# [Your task]
Write out the material exactly, with the pictures left out.
───── Recorded data
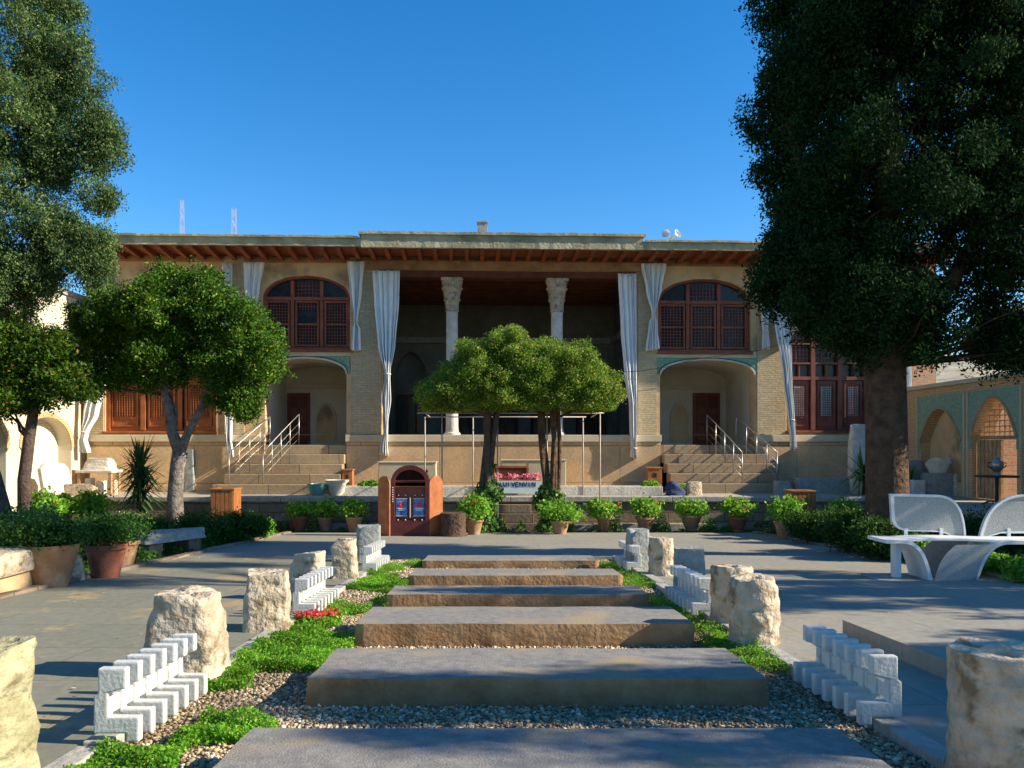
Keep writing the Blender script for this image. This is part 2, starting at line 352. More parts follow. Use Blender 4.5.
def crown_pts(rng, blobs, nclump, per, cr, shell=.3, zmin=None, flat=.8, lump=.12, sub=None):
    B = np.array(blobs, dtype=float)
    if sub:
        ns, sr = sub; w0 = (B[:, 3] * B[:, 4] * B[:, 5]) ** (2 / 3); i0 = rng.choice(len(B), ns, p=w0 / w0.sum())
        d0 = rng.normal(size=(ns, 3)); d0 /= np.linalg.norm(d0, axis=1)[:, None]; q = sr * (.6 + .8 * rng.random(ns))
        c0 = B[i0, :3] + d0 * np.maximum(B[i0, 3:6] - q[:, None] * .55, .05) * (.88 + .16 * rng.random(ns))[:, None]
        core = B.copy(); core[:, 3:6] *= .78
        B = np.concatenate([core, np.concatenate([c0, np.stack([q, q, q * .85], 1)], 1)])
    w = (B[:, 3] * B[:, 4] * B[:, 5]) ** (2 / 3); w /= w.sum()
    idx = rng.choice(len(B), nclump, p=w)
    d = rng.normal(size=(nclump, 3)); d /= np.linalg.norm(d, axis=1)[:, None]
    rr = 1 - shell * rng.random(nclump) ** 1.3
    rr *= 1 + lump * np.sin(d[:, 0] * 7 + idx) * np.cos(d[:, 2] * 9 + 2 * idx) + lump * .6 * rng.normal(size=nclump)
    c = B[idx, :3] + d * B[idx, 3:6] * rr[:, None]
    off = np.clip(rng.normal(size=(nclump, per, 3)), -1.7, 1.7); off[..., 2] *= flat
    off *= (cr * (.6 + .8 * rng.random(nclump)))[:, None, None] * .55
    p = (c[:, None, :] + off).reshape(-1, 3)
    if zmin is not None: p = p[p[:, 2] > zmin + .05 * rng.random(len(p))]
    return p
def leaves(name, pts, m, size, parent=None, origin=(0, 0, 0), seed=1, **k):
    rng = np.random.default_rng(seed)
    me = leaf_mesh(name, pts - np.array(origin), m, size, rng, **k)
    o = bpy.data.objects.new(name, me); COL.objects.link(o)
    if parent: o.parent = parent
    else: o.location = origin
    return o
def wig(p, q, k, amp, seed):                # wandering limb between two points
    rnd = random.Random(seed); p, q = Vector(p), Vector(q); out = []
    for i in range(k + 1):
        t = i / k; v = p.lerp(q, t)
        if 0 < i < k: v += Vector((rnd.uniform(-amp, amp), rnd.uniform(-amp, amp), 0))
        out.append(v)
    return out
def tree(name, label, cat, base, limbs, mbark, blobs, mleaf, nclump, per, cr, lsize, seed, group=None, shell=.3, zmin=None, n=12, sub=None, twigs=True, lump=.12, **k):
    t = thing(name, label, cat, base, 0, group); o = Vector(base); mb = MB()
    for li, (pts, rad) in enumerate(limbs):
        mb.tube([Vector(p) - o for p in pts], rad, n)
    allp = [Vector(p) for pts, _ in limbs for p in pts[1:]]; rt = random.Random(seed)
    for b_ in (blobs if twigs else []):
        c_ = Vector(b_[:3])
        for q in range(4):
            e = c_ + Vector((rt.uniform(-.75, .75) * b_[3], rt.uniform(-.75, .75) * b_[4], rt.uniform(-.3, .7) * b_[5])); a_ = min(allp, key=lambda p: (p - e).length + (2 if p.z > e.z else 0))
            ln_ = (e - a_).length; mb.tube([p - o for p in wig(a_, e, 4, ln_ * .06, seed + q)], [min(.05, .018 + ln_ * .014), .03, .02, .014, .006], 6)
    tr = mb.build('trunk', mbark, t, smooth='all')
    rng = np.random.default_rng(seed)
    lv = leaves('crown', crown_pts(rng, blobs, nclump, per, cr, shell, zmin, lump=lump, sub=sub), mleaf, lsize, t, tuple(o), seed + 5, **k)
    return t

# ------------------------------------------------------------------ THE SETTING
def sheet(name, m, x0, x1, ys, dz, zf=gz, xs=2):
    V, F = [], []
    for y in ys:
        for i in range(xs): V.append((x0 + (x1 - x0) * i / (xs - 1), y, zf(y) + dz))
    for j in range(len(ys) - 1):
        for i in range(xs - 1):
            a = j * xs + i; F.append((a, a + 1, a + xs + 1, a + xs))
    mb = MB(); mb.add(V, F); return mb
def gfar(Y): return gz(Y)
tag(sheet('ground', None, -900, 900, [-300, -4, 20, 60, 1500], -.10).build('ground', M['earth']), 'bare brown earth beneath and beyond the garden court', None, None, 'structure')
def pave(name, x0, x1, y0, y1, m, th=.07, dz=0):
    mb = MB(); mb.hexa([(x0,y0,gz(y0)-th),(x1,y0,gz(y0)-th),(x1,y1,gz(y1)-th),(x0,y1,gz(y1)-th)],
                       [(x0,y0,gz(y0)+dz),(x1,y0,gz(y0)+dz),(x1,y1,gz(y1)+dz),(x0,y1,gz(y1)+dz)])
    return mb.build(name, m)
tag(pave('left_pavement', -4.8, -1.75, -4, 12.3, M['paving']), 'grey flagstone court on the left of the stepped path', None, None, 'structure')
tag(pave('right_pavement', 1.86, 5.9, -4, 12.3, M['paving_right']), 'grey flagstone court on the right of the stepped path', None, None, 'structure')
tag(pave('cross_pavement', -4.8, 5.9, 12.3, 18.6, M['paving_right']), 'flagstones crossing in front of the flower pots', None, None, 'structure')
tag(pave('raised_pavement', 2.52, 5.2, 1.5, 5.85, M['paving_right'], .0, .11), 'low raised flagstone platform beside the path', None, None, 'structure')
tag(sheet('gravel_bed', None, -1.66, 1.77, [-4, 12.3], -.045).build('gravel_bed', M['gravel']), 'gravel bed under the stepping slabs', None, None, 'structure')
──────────
# [Correct output]
Keep writing the Blender script for this image. This is part 2, starting at line 352. More parts follow. Use Blender 4.5.
def crown_pts(rng, blobs, nclump, per, cr, shell=.3, zmin=None, flat=.8, lump=.12, sub=None):
    B = np.array(blobs, dtype=float)
    if sub:
        ns, sr = sub; w0 = (B[:, 3] * B[:, 4] * B[:, 5]) ** (2 / 3); i0 = rng.choice(len(B), ns, p=w0 / w0.sum())
        d0 = rng.normal(size=(ns, 3)); d0 /= np.linalg.norm(d0, axis=1)[:, None]; q = sr * (.6 + .8 * rng.random(ns))
        c0 = B[i0, :3] + d0 * np.maximum(B[i0, 3:6] - q[:, None] * .55, .05) * (.88 + .16 * rng.random(ns))[:, None]
        core = B.copy(); core[:, 3:6] *= .78
        B = np.concatenate([core, np.concatenate([c0, np.stack([q, q, q * .85], 1)], 1)])
    w = (B[:, 3] * B[:, 4] * B[:, 5]) ** (2 / 3); w /= w.sum()
    idx = rng.choice(len(B), nclump, p=w)
    d = rng.normal(size=(nclump, 3)); d /= np.linalg.norm(d, axis=1)[:, None]
    rr = 1 - shell * rng.random(nclump) ** 1.3
    rr *= 1 + lump * np.sin(d[:, 0] * 7 + idx) * np.cos(d[:, 2] * 9 + 2 * idx) + lump * .6 * rng.normal(size=nclump)
    c = B[idx, :3] + d * B[idx, 3:6] * rr[:, None]
    off = np.clip(rng.normal(size=(nclump, per, 3)), -1.7, 1.7); off[..., 2] *= flat
    off *= (cr * (.6 + .8 * rng.random(nclump)))[:, None, None] * .55
    p = (c[:, None, :] + off).reshape(-1, 3)
    if zmin is not None: p = p[p[:, 2] > zmin + .05 * rng.random(len(p))]
    return p
def leaves(name, pts, m, size, parent=None, origin=(0, 0, 0), seed=1, **k):
    rng = np.random.default_rng(seed)
    me = leaf_mesh(name, pts - np.array(origin), m, size, rng, **k)
    o = bpy.data.objects.new(name, me); COL.objects.link(o)
    if parent: o.parent = parent
    else: o.location = origin
    return o
def wig(p, q, k, amp, seed):                # wandering limb between two points
    rnd = random.Random(seed); p, q = Vector(p), Vector(q); out = []
    for i in range(k + 1):
        t = i / k; v = p.lerp(q, t)
        if 0 < i < k: v += Vector((rnd.uniform(-amp, amp), rnd.uniform(-amp, amp), 0))
        out.append(v)
    return out
def tree(name, label, cat, base, limbs, mbark, blobs, mleaf, nclump, per, cr, lsize, seed, group=None, shell=.3, zmin=None, n=12, sub=None, twigs=True, lump=.12, **k):
    t = thing(name, label, cat, base, 0, group); o = Vector(base); mb = MB()
    for li, (pts, rad) in enumerate(limbs):
        mb.tube([Vector(p) - o for p in pts], rad, n)
    allp = [Vector(p) for pts, _ in limbs for p in pts[1:]]; rt = random.Random(seed)
    for b_ in (blobs if twigs else []):
        c_ = Vector(b_[:3])
        for q in range(4):
            e = c_ + Vector((rt.uniform(-.75, .75) * b_[3], rt.uniform(-.75, .75) * b_[4], rt.uniform(-.3, .7) * b_[5])); a_ = min(allp, key=lambda p: (p - e).length + (2 if p.z > e.z else 0))
            ln_ = (e - a_).length; mb.tube([p - o for p in wig(a_, e, 4, ln_ * .06, seed + q)], [min(.05, .018 + ln_ * .014), .03, .02, .014, .006], 6)
    tr = mb.build('trunk', mbark, t, smooth='all')
    rng = np.random.default_rng(seed)
    lv = leaves('crown', crown_pts(rng, blobs, nclump, per, cr, shell, zmin, lump=lump, sub=sub), mleaf, lsize, t, tuple(o), seed + 5, **k)
    return t

# ------------------------------------------------------------------ THE SETTING
def sheet(name, m, x0, x1, ys, dz, zf=gz, xs=2):
    V, F = [], []
    for y in ys:
        for i in range(xs): V.append((x0 + (x1 - x0) * i / (xs - 1), y, zf(y) + dz))
    for j in range(len(ys) - 1):
        for i in range(xs - 1):
            a = j * xs + i; F.append((a, a + 1, a + xs + 1, a + xs))
    mb = MB(); mb.add(V, F); return mb
def gfar(Y): return gz(Y)
tag(sheet('ground', None, -900, 900, [-300, -4, 20, 60, 1500], -.10).build('ground', M['earth']), 'bare brown earth beneath and beyond the garden court', None, None, 'structure')
def pave(name, x0, x1, y0, y1, m, th=.07, dz=0):
    mb = MB(); mb.hexa([(x0,y0,gz(y0)-th),(x1,y0,gz(y0)-th),(x1,y1,gz(y1)-th),(x0,y1,gz(y1)-th)],
                       [(x0,y0,gz(y0)+dz),(x1,y0,gz(y0)+dz),(x1,y1,gz(y1)+dz),(x0,y1,gz(y1)+dz)])
    return mb.build(name, m)
tag(pave('left_pavement', -4.8, -1.75, -4, 12.3, M['paving']), 'grey flagstone court on the left of the stepped path', None, None, 'structure')
tag(pave('right_pavement', 1.86, 5.9, -4, 12.3, M['paving_right']), 'grey flagstone court on the right of the stepped path', None, None, 'structure')
tag(pave('cross_pavement', -4.8, 5.9, 12.3, 18.6, M['paving_right']), 'flagstones crossing in front of the flower pots', None, None, 'structure')
tag(pave('raised_pavement', 2.52, 5.2, 1.5, 5.85, M['paving_right'], .0, .11), 'low raised flagstone platform beside the path', None, None, 'structure')
tag(sheet('gravel_bed', None, -1.66, 1.77, [-4, 12.3], -.045).build('gravel_bed', M['gravel']), 'gravel bed under the stepping slabs', None, None, 'structure')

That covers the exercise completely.